Precision work usually means better datums, more controlled fixturing, more frequent tool offset updates, and more targeted inspection. The machining itself may not look radically different, but the process discipline definitely does.

This is where the quote starts reflecting not just cutting time but control time.

High-precision tolerance

High-precision features force the supplier to manage thermal growth, insert wear, machine condition, and lot-to-lot variation much more aggressively. Secondary grinding, honing, lapping, or air gaging may enter the plan.

This is also where quantity matters less than many buyers expect. A five-piece lot can still need a production-grade control plan.

The decision rule

Put precision only where fit, sealing, motion, or calibration requires it. Everywhere else, use rational title-block tolerances. Parts get expensive when the whole drawing is written as if every dimension lands on a bearing journal.

Good tolerance strategy separates critical from non-critical. Bad strategy taxes every feature equally.

What an experienced buyer does next

Related reading: GD&T basics for procurement engineers: the 10 most common callouts and Wall thickness minimums for CNC milled and turned parts.

The right move is usually to define the real functional requirement, remove the decorative requirements, and let the supplier build a route around what actually matters.

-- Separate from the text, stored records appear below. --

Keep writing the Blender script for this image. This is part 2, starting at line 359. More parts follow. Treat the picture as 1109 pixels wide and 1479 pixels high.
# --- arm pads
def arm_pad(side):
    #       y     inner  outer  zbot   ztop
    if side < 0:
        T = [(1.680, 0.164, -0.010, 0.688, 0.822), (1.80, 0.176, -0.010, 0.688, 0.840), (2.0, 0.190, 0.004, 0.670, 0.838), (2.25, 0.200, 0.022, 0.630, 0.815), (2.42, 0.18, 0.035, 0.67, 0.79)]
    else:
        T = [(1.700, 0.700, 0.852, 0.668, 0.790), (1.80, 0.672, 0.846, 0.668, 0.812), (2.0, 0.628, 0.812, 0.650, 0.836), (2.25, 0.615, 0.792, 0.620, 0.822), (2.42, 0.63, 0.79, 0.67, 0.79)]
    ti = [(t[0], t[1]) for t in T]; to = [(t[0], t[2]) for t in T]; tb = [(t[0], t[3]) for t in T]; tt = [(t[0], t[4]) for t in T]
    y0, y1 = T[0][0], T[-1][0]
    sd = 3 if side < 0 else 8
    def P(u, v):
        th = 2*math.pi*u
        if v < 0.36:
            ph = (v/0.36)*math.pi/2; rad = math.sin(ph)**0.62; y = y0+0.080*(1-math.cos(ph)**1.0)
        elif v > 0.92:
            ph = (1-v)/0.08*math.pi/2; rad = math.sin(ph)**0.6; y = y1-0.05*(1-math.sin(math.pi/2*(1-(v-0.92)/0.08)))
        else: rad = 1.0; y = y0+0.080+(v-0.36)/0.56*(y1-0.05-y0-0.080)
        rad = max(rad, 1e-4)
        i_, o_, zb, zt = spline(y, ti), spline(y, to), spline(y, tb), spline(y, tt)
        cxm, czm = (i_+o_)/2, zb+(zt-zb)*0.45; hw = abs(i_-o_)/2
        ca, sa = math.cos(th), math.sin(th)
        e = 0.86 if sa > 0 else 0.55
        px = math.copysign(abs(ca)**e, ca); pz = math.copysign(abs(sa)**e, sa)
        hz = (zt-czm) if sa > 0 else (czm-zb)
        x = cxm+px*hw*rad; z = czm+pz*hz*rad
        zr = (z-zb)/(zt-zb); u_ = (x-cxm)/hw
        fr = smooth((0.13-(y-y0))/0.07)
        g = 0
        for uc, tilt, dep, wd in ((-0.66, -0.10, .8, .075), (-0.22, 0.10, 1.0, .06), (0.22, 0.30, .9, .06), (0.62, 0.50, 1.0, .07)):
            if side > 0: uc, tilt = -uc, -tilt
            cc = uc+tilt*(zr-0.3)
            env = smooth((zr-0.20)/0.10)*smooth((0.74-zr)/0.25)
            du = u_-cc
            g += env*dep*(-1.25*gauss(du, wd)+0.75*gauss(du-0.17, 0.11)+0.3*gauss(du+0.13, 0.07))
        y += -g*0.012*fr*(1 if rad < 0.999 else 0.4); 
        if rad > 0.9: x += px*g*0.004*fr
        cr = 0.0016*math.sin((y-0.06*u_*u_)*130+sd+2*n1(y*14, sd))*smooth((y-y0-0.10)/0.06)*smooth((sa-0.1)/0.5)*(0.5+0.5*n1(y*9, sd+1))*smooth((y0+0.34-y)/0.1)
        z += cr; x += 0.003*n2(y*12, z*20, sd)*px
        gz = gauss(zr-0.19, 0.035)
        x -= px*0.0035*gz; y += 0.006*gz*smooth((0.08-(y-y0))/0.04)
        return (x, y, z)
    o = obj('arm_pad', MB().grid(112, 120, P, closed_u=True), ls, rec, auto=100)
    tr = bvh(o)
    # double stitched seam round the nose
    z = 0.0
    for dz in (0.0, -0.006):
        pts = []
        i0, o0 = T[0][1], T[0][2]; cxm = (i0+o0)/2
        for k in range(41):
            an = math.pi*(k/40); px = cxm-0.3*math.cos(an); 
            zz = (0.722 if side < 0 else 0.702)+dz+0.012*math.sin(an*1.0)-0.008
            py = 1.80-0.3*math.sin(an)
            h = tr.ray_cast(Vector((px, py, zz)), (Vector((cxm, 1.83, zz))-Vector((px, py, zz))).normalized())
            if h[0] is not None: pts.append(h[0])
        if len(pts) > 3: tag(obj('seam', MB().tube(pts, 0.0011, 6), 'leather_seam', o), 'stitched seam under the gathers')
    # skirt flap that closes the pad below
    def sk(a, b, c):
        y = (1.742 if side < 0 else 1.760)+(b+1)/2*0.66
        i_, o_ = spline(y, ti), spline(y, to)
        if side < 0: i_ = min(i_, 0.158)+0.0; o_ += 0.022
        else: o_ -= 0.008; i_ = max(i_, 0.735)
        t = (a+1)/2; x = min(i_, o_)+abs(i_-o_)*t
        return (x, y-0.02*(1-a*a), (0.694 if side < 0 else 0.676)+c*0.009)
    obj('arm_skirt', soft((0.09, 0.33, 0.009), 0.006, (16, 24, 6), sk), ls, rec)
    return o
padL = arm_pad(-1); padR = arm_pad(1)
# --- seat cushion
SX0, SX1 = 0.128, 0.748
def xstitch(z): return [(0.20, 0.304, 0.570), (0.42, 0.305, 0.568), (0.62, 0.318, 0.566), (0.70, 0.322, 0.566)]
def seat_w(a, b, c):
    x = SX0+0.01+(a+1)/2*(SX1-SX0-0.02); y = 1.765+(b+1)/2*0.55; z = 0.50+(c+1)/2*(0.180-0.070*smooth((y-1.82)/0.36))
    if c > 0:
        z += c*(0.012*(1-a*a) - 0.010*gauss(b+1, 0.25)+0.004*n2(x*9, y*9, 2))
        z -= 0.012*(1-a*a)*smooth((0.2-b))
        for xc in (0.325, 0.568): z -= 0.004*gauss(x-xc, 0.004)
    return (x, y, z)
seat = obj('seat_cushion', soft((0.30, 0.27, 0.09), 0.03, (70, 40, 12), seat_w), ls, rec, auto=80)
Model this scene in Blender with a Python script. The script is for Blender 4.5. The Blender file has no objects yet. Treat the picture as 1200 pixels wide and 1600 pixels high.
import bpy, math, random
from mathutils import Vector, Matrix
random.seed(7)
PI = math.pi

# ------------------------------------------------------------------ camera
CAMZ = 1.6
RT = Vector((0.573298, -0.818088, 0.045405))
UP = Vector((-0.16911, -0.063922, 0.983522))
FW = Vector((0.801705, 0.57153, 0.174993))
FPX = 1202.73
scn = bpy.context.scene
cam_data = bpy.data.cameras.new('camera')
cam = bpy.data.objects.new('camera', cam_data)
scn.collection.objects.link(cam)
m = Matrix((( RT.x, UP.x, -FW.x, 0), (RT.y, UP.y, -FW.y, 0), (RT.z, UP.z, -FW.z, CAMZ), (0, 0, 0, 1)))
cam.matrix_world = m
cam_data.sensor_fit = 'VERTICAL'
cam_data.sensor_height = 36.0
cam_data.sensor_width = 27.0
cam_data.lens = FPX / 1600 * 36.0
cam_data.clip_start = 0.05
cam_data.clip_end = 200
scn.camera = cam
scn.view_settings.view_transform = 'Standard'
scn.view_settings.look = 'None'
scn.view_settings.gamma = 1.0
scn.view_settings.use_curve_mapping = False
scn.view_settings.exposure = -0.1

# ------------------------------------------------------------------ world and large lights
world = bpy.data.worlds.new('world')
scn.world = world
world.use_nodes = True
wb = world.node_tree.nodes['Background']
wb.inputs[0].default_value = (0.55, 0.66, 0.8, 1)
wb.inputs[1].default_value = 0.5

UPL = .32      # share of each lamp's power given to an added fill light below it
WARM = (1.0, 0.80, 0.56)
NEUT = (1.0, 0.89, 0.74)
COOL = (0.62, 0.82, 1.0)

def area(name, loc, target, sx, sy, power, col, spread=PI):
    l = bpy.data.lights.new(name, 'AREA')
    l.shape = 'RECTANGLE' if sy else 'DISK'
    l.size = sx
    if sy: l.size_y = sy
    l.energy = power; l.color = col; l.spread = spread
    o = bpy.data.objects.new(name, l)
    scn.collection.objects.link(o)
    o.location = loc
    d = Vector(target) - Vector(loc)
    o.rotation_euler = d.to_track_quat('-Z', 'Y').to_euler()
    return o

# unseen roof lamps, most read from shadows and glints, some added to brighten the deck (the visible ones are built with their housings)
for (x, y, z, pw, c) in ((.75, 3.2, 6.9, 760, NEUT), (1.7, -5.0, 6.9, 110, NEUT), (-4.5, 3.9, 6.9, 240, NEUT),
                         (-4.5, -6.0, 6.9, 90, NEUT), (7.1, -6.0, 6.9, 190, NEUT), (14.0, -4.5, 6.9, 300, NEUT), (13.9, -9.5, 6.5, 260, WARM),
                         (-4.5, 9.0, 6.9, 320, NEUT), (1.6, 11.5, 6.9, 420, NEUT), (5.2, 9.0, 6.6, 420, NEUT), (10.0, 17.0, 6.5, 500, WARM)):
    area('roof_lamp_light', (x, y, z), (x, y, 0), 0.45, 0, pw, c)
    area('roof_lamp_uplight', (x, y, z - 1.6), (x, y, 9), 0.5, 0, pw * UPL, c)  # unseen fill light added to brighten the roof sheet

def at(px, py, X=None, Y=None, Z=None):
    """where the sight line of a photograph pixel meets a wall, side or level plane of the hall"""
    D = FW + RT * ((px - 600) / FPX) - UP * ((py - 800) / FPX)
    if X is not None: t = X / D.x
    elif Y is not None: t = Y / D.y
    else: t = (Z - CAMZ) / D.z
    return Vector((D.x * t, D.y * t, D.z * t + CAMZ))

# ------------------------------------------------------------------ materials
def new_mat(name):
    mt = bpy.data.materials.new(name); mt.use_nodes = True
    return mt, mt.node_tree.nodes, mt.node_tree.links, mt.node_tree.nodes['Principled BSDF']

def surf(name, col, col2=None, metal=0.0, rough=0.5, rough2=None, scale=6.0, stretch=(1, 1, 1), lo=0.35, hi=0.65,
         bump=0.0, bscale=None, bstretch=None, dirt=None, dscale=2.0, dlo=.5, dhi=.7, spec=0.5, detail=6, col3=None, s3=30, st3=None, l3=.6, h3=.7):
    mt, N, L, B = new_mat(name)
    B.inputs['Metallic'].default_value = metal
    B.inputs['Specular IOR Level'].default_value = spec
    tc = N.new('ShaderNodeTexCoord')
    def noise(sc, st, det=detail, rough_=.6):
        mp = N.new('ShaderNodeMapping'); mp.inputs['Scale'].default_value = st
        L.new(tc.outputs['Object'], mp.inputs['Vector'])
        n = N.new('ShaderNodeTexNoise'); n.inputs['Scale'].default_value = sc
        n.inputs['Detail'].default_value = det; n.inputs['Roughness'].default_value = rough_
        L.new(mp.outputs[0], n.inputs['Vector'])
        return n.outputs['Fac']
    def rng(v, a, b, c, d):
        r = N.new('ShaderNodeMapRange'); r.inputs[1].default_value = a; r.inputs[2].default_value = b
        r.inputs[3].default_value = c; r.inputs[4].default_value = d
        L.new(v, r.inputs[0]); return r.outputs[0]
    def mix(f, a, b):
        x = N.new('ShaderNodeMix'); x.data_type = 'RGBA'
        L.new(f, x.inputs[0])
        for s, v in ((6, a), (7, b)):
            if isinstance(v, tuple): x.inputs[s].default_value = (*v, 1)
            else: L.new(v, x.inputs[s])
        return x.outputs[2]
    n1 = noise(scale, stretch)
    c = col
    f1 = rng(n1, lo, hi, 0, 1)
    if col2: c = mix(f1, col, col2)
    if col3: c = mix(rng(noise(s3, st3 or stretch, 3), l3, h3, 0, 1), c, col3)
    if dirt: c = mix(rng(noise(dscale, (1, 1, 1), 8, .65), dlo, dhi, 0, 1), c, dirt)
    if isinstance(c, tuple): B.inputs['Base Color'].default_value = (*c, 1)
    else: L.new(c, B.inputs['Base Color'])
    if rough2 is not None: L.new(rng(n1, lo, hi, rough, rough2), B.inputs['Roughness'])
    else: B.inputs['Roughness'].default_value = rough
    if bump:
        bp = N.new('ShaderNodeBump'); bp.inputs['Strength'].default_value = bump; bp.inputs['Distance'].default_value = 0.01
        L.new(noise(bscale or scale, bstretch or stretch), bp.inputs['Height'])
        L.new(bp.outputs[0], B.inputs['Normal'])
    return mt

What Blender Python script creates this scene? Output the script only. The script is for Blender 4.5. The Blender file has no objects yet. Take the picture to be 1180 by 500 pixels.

Comparison table where relevant

Tolerance level Typical use Cost effect
General Non-critical geometry Baseline
Precision Fit and assembly features Noticeable increase
High precision Bearing, sealing, calibration features Steep increase
Undefined but 'tight' intent Arguments and scrap Worst case

How to specify this in your RFQ

Separate critical dimensions from general dimensions on the print. If one feature needs post-process grinding, say that explicitly. If a datum structure controls assembly, build the tolerance stack around that instead of tightening everything by instinct.

A clean RFQ does not just list requirements. It separates must-haves from preferences so the supplier can optimize where it is safe.